Morning and Evening Prayer in Robbins Chapel

We are blessed with the gift of Robbins Chapel. In its architecture and art our chapel beautifully testifies to the ways in which we are called to a life that transcends ourselves, that is bound up with God’s divine will and work, and that holds a place in an old, old story that came before us and will continue long after each one of us. In a variety of ways Robbins Chapel also expresses the continuity of our learning and devotion to God. Even without our presence together in prayer, the chapel proclaims what we believe and hold important as a matter of good and humane education as well as well-grounded moral and spiritual formation.

And yet, there is something disconsolate about an empty chapel,isn’t there? However right and widely accepted may be the lessons taught by Robbins Chapel’s architecture and art, it is above all a sacred space in which we are to gather and come forth renewed for study, play, friendship, and life.

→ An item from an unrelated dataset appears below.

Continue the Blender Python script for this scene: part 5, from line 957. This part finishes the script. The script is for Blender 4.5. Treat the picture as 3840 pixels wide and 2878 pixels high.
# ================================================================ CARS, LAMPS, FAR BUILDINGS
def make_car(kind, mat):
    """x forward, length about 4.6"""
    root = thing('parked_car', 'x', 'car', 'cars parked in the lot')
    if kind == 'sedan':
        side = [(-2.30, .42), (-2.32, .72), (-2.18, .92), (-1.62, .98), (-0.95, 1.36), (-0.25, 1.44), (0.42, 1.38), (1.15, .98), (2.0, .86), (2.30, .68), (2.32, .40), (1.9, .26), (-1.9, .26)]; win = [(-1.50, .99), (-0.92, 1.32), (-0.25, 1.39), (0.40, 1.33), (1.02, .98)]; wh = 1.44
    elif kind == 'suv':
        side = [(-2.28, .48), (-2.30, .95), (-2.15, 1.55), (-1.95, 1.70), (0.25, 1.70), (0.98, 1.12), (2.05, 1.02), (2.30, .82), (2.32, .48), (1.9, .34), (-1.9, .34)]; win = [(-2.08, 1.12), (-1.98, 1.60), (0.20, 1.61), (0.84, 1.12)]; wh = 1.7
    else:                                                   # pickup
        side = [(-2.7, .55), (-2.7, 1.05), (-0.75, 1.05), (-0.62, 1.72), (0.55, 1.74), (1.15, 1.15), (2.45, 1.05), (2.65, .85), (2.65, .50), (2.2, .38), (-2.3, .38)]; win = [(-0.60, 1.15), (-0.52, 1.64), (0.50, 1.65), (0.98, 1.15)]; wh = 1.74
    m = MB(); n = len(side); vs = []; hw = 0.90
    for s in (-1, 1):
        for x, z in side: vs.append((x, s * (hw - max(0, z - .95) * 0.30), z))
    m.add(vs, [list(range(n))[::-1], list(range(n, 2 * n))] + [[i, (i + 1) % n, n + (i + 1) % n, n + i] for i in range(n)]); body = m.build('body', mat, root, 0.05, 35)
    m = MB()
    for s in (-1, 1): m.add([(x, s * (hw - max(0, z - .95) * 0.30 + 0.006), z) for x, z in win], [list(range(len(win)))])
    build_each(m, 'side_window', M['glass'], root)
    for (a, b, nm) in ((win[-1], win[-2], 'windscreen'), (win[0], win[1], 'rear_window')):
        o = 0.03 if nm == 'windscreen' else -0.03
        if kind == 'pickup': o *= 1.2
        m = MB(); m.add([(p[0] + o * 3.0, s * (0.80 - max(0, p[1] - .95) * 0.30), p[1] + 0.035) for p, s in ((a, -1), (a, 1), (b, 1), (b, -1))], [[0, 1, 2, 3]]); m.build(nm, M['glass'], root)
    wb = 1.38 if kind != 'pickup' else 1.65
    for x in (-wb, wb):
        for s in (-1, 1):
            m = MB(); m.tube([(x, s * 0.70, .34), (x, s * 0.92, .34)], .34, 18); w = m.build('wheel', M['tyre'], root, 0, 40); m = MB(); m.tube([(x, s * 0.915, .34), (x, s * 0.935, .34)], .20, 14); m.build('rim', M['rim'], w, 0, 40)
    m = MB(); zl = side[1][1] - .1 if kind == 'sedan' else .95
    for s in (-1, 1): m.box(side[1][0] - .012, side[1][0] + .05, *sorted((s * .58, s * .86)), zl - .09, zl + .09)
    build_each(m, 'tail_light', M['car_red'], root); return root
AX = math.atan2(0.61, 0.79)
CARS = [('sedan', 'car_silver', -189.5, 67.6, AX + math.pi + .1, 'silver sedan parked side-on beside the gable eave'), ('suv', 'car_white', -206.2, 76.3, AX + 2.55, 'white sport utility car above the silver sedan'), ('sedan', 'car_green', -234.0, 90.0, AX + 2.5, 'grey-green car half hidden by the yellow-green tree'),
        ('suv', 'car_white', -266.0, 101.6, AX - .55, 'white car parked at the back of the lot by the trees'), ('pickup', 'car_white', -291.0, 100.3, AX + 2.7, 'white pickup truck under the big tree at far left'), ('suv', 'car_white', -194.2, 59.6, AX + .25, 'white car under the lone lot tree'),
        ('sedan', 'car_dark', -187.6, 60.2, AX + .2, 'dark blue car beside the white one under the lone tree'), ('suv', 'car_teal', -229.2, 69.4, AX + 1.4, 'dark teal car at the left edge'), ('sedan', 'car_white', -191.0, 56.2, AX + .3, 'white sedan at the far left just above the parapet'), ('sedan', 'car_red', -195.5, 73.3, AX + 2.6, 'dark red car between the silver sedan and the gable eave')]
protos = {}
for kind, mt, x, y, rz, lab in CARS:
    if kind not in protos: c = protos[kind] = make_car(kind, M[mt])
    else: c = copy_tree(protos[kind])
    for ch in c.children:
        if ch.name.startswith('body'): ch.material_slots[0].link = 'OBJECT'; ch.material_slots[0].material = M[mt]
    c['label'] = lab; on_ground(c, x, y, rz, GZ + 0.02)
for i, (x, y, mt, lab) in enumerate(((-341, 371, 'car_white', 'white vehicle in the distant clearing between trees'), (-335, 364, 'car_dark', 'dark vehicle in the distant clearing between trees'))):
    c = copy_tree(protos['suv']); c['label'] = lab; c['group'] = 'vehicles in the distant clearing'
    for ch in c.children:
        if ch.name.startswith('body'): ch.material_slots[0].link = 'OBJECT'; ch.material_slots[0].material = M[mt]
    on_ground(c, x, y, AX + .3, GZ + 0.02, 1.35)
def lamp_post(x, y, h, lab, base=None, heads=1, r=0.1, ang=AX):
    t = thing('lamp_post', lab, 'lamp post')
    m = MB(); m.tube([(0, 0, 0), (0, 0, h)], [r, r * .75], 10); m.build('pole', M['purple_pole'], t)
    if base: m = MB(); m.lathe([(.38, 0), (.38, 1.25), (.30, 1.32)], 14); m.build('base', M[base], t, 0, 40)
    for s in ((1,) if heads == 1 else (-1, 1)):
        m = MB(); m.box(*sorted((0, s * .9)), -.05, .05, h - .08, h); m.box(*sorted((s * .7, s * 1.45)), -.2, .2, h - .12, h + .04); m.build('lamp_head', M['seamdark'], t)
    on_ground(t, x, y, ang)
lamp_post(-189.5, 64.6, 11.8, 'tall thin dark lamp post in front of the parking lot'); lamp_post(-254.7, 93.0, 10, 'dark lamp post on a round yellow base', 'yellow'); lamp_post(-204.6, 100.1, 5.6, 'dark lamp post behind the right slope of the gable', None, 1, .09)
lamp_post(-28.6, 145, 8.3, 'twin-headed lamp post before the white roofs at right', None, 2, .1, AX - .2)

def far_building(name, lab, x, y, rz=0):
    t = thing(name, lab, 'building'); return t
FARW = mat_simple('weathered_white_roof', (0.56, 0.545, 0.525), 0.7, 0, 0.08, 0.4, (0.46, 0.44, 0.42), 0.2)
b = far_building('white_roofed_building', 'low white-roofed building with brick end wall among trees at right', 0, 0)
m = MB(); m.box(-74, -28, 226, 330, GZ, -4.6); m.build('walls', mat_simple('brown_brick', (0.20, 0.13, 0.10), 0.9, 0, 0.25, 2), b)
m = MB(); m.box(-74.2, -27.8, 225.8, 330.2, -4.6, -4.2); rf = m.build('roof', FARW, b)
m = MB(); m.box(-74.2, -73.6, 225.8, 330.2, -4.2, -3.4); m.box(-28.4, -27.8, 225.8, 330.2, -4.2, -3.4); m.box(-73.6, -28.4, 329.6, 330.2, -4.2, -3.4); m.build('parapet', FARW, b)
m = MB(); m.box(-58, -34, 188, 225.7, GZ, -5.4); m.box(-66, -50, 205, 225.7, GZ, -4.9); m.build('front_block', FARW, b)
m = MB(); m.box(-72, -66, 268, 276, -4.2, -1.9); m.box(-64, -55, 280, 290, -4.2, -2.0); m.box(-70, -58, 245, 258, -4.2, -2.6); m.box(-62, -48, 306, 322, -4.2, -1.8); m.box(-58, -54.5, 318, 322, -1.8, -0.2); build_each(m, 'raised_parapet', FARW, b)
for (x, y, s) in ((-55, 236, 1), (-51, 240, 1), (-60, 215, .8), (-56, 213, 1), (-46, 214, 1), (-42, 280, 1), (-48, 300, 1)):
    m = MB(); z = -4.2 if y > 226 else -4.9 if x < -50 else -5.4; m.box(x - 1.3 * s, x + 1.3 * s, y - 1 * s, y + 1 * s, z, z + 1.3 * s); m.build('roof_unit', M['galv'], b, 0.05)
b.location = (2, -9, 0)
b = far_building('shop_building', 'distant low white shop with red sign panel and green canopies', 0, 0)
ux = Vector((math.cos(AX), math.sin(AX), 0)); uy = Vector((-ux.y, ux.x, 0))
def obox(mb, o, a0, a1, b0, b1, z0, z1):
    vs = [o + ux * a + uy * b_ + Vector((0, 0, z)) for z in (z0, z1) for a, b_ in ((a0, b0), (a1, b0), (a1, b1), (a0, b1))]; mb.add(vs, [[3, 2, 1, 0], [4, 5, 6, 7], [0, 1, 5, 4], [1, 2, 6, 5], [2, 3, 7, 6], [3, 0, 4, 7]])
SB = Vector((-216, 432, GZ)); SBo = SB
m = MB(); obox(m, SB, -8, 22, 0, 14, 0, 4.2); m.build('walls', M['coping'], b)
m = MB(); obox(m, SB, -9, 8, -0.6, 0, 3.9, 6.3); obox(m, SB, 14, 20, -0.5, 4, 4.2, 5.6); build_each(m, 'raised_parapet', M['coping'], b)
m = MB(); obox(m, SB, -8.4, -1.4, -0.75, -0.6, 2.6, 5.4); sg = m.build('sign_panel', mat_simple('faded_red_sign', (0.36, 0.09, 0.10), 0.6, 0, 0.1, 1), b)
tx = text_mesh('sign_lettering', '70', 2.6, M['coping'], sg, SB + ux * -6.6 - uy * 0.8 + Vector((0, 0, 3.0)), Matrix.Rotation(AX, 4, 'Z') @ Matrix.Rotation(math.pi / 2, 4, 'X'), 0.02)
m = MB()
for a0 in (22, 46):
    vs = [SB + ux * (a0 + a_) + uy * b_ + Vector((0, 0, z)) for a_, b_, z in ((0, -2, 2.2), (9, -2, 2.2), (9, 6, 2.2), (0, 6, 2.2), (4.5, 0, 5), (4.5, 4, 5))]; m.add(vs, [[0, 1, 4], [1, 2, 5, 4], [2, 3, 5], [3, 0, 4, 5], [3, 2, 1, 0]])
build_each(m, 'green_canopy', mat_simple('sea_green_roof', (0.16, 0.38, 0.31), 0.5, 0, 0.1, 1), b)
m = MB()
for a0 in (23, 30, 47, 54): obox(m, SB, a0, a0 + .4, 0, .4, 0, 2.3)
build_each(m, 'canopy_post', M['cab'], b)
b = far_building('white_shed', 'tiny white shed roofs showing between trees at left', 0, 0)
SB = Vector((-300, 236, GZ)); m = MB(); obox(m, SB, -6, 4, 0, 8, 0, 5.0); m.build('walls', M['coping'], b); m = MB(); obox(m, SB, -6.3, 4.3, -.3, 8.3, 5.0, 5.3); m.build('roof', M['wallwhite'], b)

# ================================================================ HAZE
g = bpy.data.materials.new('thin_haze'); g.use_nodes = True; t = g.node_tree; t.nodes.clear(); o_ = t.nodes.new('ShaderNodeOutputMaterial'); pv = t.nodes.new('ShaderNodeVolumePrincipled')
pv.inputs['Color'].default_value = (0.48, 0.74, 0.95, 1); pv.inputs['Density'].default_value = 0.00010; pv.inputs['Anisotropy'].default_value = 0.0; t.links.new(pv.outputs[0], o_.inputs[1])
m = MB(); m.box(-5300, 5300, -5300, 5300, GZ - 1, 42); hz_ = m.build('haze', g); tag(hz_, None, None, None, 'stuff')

Would you, then, please receive my encouragement to join me in regular prayer in Robbins Chapel? For fifteen brief minutes of quiet reflection, scripture reading, and spoken prayer, we gather every weekday at 9 a.m. and 10 p.m.

Almost every morning, I am joined by a handful of faculty members who have committed themselves to pray with and on behalf of the college. Our own lives are being reshaped because of our commitment to pray with one another, and I believe that you will find much the same to be true for yourselves as well. If you are not in class at 9 a.m., I hope that you will join me and the faculty, find yourselves encouraged by your prayerfulness together with us, and look all the more expectantly for God’s direction in our lives and our college.

Similarly, at 10 p.m. each weekday I faithfully go into the chapel to express with you the solidarity we share in our need and hope for God. By showing up to pray we profess to one another and to the world—but even more so to the Lord whose glory we show—that we are not sufficient unto ourselves and that we trust God to supply, most evidently through Jesus Christ, what we lack. Herein, and certainly in the practice of regular corporate prayer, are found the touchstones by which the faithful throughout the ages have stayed the course in their quest to find and follow God.

I hope to see you soon in Robbins Chapel and elsewhere in and around Brooks College.